| PROMPT |
Search the listing below for the string "Write" and copy every line where it occurs.

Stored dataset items

▼▼▼

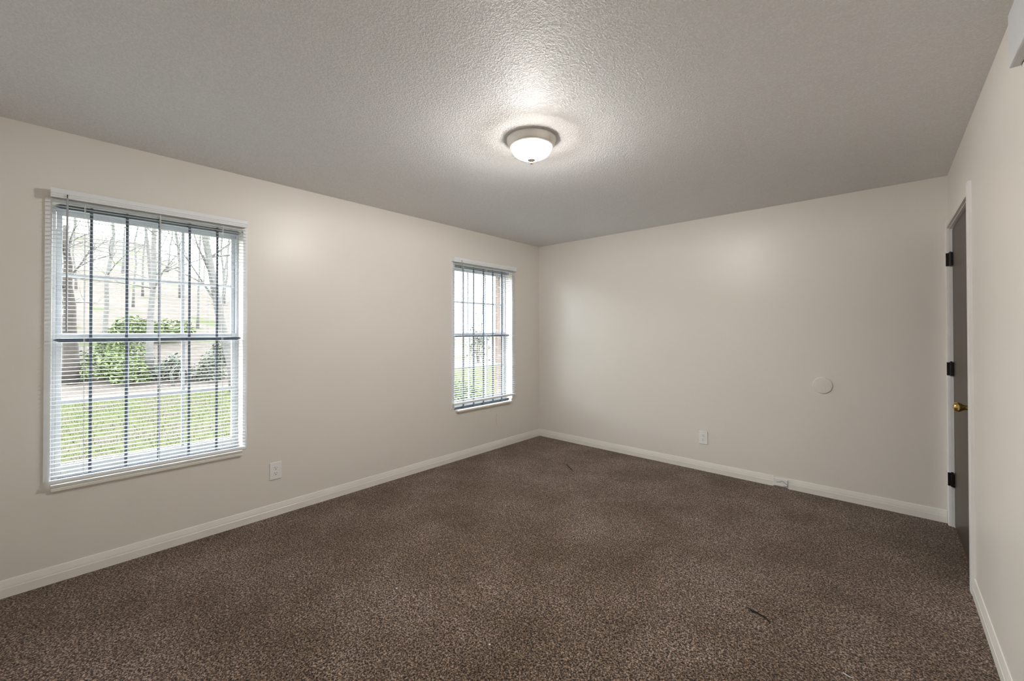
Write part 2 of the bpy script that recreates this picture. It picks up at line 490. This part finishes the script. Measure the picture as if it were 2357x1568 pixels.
# mini blinds
def blind(y0, y1, z_rail, z_last, label, wand_y, wand_x=0.066):
    r = thing('window_blind', (0.03, (y0 + y1) / 2, z_rail), label, 'blind', 'white mini blinds')
    hr = MB(); hr.box(0.0125, 0.043, y0 + 0.004, y1 - 0.004, 2.074, 2.110); hr.build('headrail', M['valance'], r, bevel=0.001)
    for e in (y0, y1 - 0.003):
        MB().box(0.0, 0.046, e, e + 0.003, 2.070, 2.113).build('bracket', M['valance'], r)
    vp = [(0.0435, 2.116), (0.054, 2.115), (0.0575, 2.112), (0.058, 2.089), (0.0545, 2.0865), (0.0575, 2.084), (0.0575, 2.0775), (0.0545, 2.0755), (0.0565, 2.073), (0.0555, 2.066), (0.053, 2.064), (0.050, 2.064), (0.0435, 2.074)]
    MB().prism(vp, 'y', y0 - 0.001, y1 + 0.001).build('valance', M['valance'], r)
    # slats: shallow crowned strips, tipped a little towards the room
    s = MB()
    pitch = 0.0223
    n = int(round((2.046 - z_last) / pitch))
    step = (2.046 - z_last) / n
    tilt = math.radians(2.0)
    rnd = random.Random(int(abs(y0) * 1000))
    for i in range(n + 1):
        z = z_last + i * step + rnd.uniform(-.0005, .0005)
        t = tilt + math.radians(rnd.uniform(-1.0, 1.0))
        top, bot = [], []
        for k in range(5):
            u = -0.0125 + 0.025 * k / 4
            hgt = 0.0015 * (1 - (u / 0.0125) ** 2)
            x = 0.033 + u * math.cos(t) + hgt * math.sin(t)
            zz = z - u * math.sin(t) + hgt * math.cos(t)
            top.append((x, zz + 0.0003)); bot.append((x, zz - 0.0003))
        s.prism(top + bot[::-1], 'y', y0 + 0.003, y1 - 0.003)
    s.build('slats', M['slat'], r, smooth='auto')
    rp = [(0.020, z_rail + 0.006), (0.022, z_rail + 0.001), (0.027, z_rail), (0.040, z_rail), (0.045, z_rail + 0.002), (0.047, z_rail + 0.008), (0.046, z_rail + 0.018), (0.042, z_rail + 0.0225), (0.024, z_rail + 0.0225), (0.020, z_rail + 0.018)]
    MB().prism(rp, 'y', y0 + 0.002, y1 - 0.002).build('bottom_rail', M['valance'], r)
    for f in (0.139, 0.493, 0.848):
        y = y0 + (y1 - y0) * f
        c = MB()
        for x in (0.0197, 0.0463): c.box(x - .0007, x + .0007, y - .0009, y + .0009, z_rail + 0.02, 2.075)
        c.box(0.0323, 0.0337, y + 0.003, y + 0.0044, z_rail + 0.02, 2.076)
        c.build('ladder_cord', M['cord'], r)
    wd = MB()
    wd.tube([(wand_x, wand_y, 2.066), (wand_x, wand_y, 1.345)], 0.0042, 6)
    wo = wd.build('tilt_wand', M['wand'], r)
    hk = MB(); hk.tube([(0.0585, wand_y, 2.085), (wand_x, wand_y, 2.083), (wand_x + 0.001, wand_y, 2.072), (wand_x, wand_y, 2.064)], 0.002, 6)
    hk.build('hook', M['hinge'], wo)
    return r
blind(-4.217, -3.312, 0.534, 0.5755, 'white mini blind over the window nearer the camera, lowered to the sill', -4.157)
blind(-1.464, -0.507, 0.586, 0.634, 'white mini blind over the window near the corner, stopping short of its sill', -1.372)

# ------------------------------------------------------------------ ceiling lamp
LX, LY = 1.838, -2.388
T = Matrix.Translation((LX, LY, H))
lamp = thing('ceiling_light', (LX, LY, H), 'round flush ceiling light with brushed nickel rim and glowing frosted dome', 'ceiling light')
pan = [(0.0, 0.0), (0.136, 0.0), (0.140, -0.003), (0.1405, -0.007), (0.138, -0.011), (0.1365, -0.020), (0.132, -0.032), (0.127, -0.040), (0.1255, -0.0425), (0.1245, -0.043), (0.1235, -0.047), (0.120, -0.050), (0.117, -0.0505), (0.1155, -0.048), (0.115, -0.038), (0.0, -0.038)]
MB().lathe(pan, 96, T).build('rim', M['nickel'], lamp, smooth='auto')
dome = [(0.1135, -0.040), (0.1135, -0.0505)] + [(0.1135 * math.cos(a) ** 0.88, -0.0505 - 0.060 * math.sin(a)) for a in [math.radians(x) for x in range(5, 90, 5)]] + [(0.0, -0.1105)]
MB().lathe(dome, 96, T).build('glass_dome', M['lamp'], lamp, smooth=True)
for sx_ in (0.0,):
    bl = bpy.data.lights.new('bulb', 'POINT'); bl.energy = BULB; bl.color = (1.0, 0.962, 0.925); bl.shadow_soft_size = 0.036
    bo = bpy.data.objects.new('bulb', bl); C.objects.link(bo); bo.parent = lamp; bo.location = (sx_, 0, -0.047)
fin = [(0.0, -0.104), (0.008, -0.109), (0.021, -0.1135), (0.0225, -0.117), (0.021, -0.1205), (0.013, -0.1235), (0.0055, -0.125), (0.005, -0.129), (0.009, -0.132), (0.009, -0.137), (0.005, -0.1405), (0.0, -0.142)]
MB().lathe(fin, 32, T).build('finial', M['finial'], lamp, smooth='auto')

# ------------------------------------------------------------------ outlets and wall fittings
def outlet(name, centre, normal, w_, h_, label, plate, slot1, face=True):
    cx, cy, cz = centre
    r = thing(name, centre, label, 'outlet', 'wall outlets')
    # local frame: n out of the wall, t along it
    n = Vector(normal); t = Vector((0, 0, 1)).cross(n)
    def P(a, b_, d): return Vector(centre) + t * a + Vector((0, 0, 1)) * b_ + n * d
    def slab(mb, a0, a1, b0, b1, d0, d1):
        p, q = P(a0, b0, d0), P(a1, b1, d1)
        mb.box(p.x, q.x, p.y, q.y, p.z, q.z)
    m = MB(); slab(m, -w_/2, w_/2, -h_/2, h_/2, 0, 0.0058); m.build('cover_plate', plate, r, bevel=0.0025)
    R3 = n.to_track_quat('Z', 'Y').to_matrix().to_4x4()
    for zc in (0.0195, -0.0195):
        rec = MB()
        Tm = Matrix.Translation(P(0, zc, 0)) @ R3
        rec.lathe([(0, 0.004), (0.0168, 0.004), (0.0168, 0.0068), (0.0158, 0.0074), (0, 0.0074)], 28, Tm)
        ro = rec.build('receptacle', plate, r)
        for a, hh in ((-0.0064, 0.0045), (0.0064, 0.0036)):
            sl = MB(); slab(sl, a - .0012, a + .0012, zc + 0.0045 - hh, zc + 0.0045 + hh, 0.0066, 0.0077); sl.build('slot', slot1, ro)
        gr = MB(); gr.lathe([(0, 0.0066), (0.0028, 0.0066), (0.0028, 0.0077), (0, 0.0077)], 12, Matrix.Translation(P(0, zc - 0.0075, 0)) @ R3)
        gr.build('ground_hole', M['slot'] if plate is not M['painted_plate'] else slot1, ro)
    sc = MB(); sc.lathe([(0, 0.005), (0.0032, 0.005), (0.003, 0.0068), (0, 0.0070)], 14, Matrix.Translation(P(0, 0, 0)) @ R3); sc.build('screw', plate, r)
    return r
outlet('wall_outlet', (0, -3.111, 0.328), (1, 0, 0), 0.080, 0.124, 'white duplex outlet on the window wall, between the two windows', M['plate'], M['slotgrey'])
outlet('wall_outlet', (0, -0.755, 0.337), (1, 0, 0), 0.076, 0.124, 'outlet painted over in wall colour, below the window near the corner', M['painted_plate'], M['painted_plate'])
outlet('wall_outlet', (2.018, 0, 0.319), (0, -1, 0), 0.080, 0.124, 'white duplex outlet low on the back wall, left of the round cover', M['plate'], M['slotgrey'])
d = MB(); d.lathe([(0, 0), (0.0655, 0), (0.0655, 0.007), (0.064, 0.009), (0.058, 0.0098), (0, 0.0102)], 56, Matrix.Translation((2.946, 0, 0.904)) @ Matrix.Rotation(math.radians(90), 4, 'X'))
o = d.build('round_cover', M['painted_plate'], smooth='auto', origin=(2.946, 0, 0.904))
tag(o, 'round blank cover disc painted wall colour on the back wall', 'wall cover')
bx = MB(); bx.box(W - 0.028, W, -2.36, -2.105, 2.205, 2.385)
o = bx.build('wall_box', M['greybox'], bevel=0.006, origin=(W, -2.23, 2.295))
tag(o, 'pale grey box high on the right wall beside the ceiling', 'wall box')

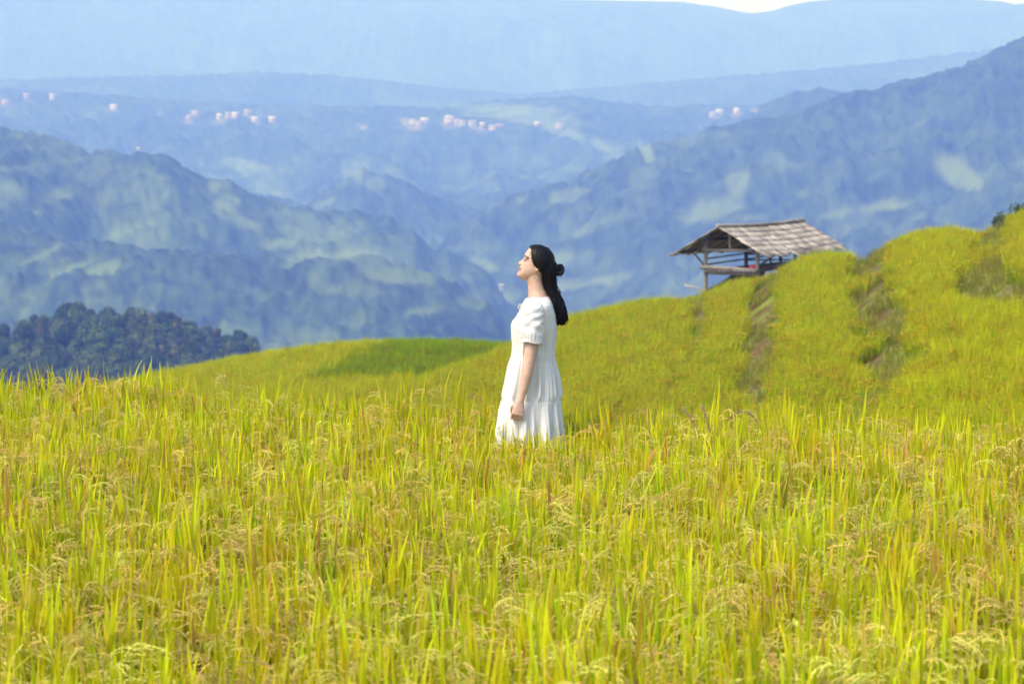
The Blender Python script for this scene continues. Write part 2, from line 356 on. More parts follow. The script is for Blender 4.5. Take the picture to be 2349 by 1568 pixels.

▲▲▲

| OUTPUT BELOW |
Write part 2 of the bpy script that recreates this picture. It picks up at line 490. This part finishes the script. Measure the picture as if it were 2357x1568 pixels.
The Blender Python script for this scene continues. Write part 2, from line 356 on. More parts follow. The script is for Blender 4.5. Take the picture to be 2349 by 1568 pixels.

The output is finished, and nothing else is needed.